Untertauchen in der Datenmasse

Selvaggio will das Projekt aber auch von dem Fokus auf sich selbst wegführen und in Zukunft auch anderen ermöglichen, ihre Gesichter als Masken vervielfältigen zu können. Eine ähnliche Strategie verfolgt die Schweizer Künstlerin Simone Niquille. Sie setzt mit ihrem Projekt "Facebay" auf digitale Vervielfältigung von Profilbildern und Identitäten.
"Sein Gesicht bewusst zu verbreiten könnte helfen, das wahre Profil zu verschleiern. Das ist der Grundgedanke von Facebay. Ein Portal, wo man anstatt sich zu verstecken, bewusst Inhalte anbietet, um zu verschleiern, wer man ist. Mehr als mich zu verstecken interessieren mich Verschleierungstaktiken."
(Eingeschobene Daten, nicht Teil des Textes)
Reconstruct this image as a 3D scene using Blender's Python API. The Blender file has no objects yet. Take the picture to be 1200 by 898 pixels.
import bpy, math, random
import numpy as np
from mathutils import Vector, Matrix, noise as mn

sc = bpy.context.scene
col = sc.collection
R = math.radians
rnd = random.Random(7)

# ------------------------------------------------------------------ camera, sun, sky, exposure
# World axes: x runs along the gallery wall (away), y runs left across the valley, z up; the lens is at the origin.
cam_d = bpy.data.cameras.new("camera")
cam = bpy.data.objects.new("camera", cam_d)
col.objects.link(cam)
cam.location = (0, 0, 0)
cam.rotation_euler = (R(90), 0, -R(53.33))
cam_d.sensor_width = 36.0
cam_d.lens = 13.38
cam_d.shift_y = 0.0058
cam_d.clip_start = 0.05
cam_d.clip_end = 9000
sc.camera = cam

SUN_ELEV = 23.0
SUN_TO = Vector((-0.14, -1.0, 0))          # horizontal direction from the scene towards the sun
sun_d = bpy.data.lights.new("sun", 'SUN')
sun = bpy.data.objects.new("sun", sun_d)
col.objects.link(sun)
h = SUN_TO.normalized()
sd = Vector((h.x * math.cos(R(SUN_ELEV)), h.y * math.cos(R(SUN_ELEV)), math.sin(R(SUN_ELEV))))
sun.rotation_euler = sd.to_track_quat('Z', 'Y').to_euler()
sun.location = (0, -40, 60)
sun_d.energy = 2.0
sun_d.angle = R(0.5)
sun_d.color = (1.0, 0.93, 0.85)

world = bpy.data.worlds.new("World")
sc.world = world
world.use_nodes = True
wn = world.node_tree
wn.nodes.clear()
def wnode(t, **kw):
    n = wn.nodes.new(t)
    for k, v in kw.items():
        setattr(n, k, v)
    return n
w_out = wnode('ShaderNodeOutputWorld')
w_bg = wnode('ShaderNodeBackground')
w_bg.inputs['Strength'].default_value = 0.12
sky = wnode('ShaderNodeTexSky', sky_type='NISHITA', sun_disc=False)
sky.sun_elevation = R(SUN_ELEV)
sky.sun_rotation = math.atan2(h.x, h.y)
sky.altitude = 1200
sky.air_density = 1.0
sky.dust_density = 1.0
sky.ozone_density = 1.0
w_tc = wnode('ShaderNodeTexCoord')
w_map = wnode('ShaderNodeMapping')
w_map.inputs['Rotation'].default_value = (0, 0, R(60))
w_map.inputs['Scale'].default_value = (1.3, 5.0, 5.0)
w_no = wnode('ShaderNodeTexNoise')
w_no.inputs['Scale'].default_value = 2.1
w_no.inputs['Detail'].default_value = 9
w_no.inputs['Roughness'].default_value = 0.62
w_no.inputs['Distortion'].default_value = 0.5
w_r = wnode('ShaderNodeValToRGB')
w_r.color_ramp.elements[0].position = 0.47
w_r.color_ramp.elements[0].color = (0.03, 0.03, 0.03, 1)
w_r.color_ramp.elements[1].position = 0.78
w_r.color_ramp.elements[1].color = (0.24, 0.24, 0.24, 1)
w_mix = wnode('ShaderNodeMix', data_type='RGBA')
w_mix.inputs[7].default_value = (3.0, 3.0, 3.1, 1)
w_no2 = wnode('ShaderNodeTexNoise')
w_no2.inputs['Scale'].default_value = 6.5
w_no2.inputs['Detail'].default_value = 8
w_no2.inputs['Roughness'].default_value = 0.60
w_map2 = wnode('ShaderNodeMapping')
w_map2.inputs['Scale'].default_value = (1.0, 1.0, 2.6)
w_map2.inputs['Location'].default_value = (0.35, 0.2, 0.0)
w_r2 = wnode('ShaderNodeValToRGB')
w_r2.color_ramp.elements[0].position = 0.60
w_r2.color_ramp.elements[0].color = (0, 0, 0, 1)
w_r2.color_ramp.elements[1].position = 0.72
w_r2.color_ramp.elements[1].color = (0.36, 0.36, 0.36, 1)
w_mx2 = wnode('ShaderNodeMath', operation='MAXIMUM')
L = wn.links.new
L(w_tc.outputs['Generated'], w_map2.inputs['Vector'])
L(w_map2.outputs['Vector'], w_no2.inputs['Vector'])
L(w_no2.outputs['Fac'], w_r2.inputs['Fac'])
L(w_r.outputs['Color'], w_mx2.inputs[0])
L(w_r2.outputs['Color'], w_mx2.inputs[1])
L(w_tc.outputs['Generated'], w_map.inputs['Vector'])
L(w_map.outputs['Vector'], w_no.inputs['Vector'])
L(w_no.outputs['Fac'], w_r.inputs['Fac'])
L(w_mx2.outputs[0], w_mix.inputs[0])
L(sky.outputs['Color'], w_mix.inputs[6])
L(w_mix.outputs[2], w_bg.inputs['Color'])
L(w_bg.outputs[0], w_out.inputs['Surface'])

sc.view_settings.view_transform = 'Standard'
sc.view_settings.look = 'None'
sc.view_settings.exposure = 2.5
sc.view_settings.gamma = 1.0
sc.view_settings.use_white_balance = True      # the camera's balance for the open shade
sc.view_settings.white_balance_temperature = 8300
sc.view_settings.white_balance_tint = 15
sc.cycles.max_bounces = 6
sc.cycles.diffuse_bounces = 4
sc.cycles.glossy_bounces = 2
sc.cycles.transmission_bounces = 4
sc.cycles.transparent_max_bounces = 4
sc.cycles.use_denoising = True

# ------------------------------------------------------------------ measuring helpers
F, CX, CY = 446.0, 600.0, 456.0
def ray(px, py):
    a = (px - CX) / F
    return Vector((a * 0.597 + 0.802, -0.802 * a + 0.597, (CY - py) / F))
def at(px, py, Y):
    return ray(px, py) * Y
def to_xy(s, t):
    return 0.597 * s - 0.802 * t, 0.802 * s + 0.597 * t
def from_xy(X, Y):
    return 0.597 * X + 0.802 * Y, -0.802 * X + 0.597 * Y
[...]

Auf Facebay kann jeder sein Profilbild hochladen und allen zur Verfügung stellen. Je mehr es nutzen, desto besser - so die Überlegung. Wir haben ohnehin schon die Kontrolle darüber verloren, wer was mit unseren Daten und unseren Identitätsmerkmalen anstellt, sagen beide Künstler. Staaten und Internetfirmen speichern und tracken, sammeln und verknüpfen alles, was sie über uns wissen. Also bleibe uns nur noch, das System mit Daten zu fluten, in denen unsere wahre Identität dann verschwimmt.